Cela s’inscrit typiquement dans cette double pensée dont je parlais précédemment. Je pourrais citer un autre exemple éloquent : le rapport de la mission d’information parlementaire sur la résilience nationale, rendu en février 2022 — trois jours avant le début de la guerre en Ukraine. Les auteurs y écrivent l’inverse et son contraire. Ils disent que « nous avons le devoir de faire prendre conscience à nos concitoyens que le monde qui les entoure est un monde violent et qu’ils vont être rattrapés par ces violences très rapidement. Quoi qu’il arrive », et ajoutent juste après qu’« il faut éviter que s’immisce au sein de la population des jeunes une peur du futur. La propension à l’anxiété et à la frustration des générations actuelles tend à réduire notre capacité de résilience collective dans une situation de crise grave ».

On ne sait plus quoi penser…

Oui, cela crée une forme de sidération. On nous dit qu’il n’y a pas de quoi être anxieux, mais qu’il faut se préparer au pire… L’objectif des gouvernants est en réalité de nous faire intérioriser les menaces, sans que l’on s’intéresse à leurs causes. Pour eux, ce qui compte est moins la teneur des événements à affronter que la mentalité que la population devra adopter, son sentiment de responsabilité vis-à-vis d’une catastrophe qu’elle n’a pas, elle-même, causée. La prise de conscience souhaitée par le gouvernement n’est en rien une manière de modifier la situation actuelle, c’est une façon de nous y soumettre, de la conforter. Il s’agit de perpétuer l’existant, de nous l’imposer, en culpabilisant les victimes.
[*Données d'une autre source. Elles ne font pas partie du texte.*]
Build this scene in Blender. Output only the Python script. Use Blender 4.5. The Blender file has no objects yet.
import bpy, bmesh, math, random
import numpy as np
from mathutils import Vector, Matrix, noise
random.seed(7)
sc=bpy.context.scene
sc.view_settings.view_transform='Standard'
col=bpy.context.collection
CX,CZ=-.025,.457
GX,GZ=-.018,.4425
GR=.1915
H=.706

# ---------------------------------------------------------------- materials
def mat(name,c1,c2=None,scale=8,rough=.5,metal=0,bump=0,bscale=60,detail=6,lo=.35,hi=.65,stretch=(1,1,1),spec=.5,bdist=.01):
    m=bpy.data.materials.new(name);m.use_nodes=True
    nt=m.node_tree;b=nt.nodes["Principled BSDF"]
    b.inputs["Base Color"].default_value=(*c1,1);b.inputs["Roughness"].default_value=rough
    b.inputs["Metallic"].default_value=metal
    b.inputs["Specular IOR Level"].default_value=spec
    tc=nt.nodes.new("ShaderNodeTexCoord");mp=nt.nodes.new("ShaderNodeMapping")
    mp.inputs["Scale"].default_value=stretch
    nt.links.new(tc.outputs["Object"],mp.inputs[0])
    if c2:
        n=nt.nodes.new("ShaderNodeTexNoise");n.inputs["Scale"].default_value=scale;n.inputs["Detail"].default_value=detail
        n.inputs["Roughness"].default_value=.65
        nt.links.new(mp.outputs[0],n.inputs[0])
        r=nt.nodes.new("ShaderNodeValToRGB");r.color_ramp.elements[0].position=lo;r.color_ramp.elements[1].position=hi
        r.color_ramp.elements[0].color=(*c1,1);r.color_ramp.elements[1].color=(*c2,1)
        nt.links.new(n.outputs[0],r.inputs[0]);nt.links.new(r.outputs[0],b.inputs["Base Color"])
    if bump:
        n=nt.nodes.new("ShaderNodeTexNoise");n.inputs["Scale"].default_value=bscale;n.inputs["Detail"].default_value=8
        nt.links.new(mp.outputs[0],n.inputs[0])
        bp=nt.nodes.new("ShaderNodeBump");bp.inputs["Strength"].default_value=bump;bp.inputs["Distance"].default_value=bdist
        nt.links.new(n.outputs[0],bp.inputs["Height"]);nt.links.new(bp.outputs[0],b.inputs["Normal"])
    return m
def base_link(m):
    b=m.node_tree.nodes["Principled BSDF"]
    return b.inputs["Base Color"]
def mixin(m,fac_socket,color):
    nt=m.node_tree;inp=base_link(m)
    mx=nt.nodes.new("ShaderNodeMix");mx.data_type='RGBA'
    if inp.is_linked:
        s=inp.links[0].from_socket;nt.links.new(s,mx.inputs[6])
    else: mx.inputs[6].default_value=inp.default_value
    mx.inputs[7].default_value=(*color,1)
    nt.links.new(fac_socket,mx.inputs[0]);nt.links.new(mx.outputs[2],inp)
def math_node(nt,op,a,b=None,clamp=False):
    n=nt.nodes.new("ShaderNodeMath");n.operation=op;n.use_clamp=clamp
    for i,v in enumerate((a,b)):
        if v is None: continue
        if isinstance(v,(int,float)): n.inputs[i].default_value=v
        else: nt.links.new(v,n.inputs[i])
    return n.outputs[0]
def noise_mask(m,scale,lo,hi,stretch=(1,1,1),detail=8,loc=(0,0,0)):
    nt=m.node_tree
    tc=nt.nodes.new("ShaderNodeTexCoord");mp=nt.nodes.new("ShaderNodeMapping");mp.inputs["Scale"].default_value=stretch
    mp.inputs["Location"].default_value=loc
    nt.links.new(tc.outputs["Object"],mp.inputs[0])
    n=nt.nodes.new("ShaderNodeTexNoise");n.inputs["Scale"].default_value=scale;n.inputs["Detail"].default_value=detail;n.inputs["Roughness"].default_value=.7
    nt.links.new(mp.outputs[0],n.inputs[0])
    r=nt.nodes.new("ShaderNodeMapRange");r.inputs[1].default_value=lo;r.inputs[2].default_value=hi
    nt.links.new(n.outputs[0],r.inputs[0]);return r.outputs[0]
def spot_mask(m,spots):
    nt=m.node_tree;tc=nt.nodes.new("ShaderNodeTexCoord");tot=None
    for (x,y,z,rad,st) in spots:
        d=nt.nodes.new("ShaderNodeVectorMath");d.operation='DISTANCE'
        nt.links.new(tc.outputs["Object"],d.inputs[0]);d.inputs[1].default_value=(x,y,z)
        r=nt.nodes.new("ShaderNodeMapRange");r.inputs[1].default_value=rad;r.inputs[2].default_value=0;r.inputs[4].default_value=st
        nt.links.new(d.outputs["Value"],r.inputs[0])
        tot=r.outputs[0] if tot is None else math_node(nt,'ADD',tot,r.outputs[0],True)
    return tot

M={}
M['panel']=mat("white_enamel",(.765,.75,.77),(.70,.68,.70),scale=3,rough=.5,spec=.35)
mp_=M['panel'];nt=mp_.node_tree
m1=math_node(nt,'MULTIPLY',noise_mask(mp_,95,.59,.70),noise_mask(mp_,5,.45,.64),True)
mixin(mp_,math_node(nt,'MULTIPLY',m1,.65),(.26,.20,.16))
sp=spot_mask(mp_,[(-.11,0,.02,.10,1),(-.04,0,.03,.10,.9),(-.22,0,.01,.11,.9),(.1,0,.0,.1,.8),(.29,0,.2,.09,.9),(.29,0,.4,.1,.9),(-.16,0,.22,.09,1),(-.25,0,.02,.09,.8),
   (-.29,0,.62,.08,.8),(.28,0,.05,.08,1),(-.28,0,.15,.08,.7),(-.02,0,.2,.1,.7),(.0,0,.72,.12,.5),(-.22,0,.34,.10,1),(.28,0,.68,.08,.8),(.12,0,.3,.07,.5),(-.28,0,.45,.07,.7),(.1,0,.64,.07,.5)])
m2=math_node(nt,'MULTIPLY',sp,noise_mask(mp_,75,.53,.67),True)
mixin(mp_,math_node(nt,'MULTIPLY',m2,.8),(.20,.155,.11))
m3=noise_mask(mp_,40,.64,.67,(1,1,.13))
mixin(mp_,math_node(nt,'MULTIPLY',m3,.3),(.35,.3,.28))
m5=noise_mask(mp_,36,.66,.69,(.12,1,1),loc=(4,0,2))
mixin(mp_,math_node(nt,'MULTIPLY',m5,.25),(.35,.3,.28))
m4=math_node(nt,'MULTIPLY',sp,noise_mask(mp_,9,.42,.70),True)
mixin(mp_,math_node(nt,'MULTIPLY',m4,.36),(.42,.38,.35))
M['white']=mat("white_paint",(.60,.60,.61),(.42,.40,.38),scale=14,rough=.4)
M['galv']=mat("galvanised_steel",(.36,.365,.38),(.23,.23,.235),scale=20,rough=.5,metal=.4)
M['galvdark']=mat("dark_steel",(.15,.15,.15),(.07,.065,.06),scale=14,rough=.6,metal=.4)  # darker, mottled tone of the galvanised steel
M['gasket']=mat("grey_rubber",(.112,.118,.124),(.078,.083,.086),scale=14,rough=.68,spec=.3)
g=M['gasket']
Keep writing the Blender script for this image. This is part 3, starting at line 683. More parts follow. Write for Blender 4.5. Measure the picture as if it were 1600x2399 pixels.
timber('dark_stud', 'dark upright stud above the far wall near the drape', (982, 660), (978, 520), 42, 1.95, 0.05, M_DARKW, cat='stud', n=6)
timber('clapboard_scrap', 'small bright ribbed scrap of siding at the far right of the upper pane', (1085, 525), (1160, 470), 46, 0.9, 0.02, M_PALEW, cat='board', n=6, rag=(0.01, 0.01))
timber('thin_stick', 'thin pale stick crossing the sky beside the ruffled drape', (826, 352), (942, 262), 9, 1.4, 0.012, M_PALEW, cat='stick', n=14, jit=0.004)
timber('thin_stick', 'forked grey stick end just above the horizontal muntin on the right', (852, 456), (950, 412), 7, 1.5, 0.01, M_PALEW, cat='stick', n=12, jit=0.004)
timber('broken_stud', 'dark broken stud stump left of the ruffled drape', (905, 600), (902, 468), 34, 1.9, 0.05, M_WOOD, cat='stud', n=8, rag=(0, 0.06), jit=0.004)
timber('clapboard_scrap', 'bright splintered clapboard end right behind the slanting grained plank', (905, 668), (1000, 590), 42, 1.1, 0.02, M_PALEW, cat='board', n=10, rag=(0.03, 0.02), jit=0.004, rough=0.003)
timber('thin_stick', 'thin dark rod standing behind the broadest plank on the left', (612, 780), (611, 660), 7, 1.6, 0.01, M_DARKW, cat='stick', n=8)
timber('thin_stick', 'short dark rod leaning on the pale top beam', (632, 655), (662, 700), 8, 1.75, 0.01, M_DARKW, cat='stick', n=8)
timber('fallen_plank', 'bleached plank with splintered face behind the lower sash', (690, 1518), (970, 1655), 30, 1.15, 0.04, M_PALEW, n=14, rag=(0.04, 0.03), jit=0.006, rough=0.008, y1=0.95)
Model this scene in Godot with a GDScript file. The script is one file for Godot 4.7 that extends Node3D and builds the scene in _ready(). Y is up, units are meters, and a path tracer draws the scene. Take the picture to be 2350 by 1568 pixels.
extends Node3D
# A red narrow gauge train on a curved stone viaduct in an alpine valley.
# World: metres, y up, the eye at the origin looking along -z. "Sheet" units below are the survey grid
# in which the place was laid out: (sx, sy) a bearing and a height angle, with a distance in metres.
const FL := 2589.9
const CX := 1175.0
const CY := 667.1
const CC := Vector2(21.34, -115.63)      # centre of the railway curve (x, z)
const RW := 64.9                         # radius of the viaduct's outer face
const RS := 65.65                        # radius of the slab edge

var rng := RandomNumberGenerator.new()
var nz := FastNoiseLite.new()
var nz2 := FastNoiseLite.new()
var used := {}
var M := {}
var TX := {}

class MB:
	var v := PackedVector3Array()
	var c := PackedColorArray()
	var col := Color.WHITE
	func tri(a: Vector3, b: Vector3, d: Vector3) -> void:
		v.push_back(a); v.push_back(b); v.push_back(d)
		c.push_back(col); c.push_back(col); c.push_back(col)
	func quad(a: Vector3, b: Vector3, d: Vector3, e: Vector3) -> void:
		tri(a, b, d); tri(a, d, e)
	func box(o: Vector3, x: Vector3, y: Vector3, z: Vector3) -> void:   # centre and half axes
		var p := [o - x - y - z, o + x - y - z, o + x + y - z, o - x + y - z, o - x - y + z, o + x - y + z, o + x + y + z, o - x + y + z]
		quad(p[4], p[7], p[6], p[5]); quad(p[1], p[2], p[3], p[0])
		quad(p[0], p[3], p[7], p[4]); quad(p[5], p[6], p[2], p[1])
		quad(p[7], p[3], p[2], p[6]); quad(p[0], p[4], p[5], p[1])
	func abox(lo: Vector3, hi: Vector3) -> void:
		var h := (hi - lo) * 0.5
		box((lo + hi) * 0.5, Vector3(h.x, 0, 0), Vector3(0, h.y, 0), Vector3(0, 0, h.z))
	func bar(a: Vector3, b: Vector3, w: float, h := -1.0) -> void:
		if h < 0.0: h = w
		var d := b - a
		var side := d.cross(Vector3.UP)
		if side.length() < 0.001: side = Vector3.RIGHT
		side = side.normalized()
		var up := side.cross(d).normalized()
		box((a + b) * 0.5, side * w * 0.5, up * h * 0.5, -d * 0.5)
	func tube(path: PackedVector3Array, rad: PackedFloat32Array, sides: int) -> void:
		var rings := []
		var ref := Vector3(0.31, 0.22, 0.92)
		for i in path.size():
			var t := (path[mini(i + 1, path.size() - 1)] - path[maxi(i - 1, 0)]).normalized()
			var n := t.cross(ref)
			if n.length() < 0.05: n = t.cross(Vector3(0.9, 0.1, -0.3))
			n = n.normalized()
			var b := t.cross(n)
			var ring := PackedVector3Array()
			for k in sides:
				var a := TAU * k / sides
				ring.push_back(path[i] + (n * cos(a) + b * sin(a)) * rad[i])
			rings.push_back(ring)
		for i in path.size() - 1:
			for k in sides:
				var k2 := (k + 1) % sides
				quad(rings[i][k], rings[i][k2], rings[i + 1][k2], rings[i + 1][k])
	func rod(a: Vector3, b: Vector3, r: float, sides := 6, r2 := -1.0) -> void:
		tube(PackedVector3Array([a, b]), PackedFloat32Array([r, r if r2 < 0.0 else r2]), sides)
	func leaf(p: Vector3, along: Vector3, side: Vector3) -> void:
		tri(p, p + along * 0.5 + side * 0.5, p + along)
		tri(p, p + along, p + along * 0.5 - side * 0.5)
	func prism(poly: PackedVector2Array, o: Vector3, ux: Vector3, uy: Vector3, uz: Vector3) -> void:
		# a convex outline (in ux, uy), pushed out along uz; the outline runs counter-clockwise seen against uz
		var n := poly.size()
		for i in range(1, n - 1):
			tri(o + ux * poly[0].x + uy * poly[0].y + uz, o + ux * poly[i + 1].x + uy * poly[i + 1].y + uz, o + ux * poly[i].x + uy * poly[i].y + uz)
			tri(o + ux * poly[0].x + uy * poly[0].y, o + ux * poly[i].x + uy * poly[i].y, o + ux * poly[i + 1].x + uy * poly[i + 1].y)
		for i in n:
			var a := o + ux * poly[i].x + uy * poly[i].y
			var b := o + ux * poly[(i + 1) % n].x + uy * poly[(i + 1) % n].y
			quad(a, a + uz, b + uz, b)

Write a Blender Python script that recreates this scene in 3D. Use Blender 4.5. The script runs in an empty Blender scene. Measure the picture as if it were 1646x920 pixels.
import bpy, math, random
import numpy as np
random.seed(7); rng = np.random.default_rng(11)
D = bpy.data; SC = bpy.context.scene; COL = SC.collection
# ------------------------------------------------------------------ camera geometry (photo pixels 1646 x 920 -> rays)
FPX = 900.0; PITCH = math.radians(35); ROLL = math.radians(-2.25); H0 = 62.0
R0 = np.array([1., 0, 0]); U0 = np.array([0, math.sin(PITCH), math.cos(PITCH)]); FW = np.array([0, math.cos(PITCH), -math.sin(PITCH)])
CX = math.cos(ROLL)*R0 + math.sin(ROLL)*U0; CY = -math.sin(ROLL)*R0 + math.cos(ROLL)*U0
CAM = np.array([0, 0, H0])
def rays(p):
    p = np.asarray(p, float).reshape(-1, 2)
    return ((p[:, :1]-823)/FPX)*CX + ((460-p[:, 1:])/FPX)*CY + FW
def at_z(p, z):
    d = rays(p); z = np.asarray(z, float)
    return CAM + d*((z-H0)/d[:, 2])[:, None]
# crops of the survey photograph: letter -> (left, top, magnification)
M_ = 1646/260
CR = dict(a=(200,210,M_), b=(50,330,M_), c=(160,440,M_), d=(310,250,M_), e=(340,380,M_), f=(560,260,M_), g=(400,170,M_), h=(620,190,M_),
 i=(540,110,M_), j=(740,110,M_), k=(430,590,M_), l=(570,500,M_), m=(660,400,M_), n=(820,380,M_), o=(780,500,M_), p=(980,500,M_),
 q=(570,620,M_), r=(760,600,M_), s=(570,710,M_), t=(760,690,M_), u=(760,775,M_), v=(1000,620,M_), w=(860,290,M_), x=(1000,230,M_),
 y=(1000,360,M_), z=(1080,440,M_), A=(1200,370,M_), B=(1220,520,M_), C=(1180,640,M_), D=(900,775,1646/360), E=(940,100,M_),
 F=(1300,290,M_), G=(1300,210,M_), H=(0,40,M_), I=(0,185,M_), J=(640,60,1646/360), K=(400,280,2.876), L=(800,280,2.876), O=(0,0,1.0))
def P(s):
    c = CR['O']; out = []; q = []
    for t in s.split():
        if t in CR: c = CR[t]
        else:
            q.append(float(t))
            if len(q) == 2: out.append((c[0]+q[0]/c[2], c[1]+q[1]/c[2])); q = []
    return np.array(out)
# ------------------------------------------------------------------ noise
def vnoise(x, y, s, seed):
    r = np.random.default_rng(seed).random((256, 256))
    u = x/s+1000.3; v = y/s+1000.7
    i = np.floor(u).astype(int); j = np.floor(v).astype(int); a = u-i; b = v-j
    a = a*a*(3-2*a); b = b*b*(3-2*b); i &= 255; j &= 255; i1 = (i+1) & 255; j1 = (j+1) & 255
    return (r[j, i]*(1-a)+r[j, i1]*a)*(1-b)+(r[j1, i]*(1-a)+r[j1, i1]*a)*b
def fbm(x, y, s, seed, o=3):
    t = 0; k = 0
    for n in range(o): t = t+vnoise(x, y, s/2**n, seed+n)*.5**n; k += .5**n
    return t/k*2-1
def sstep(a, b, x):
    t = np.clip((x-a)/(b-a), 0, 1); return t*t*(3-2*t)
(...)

Le gouvernement nous invite à mettre sous le boisseau des affects négatifs qui sont pourtant légitimes, il dit qu’il faut avoir peur, mais pas trop, car une fois en colère on peut se révolter. En bref, il mène une politique d’antirésistance et veut nous adapter à son capitalisme vert et à son cortège de fausses solutions : le nucléaire, les voitures électriques, l’agriculture de précision. Et ce faisant, il nous précipite dans des voies de non-retour qui aggravent encore la catastrophe.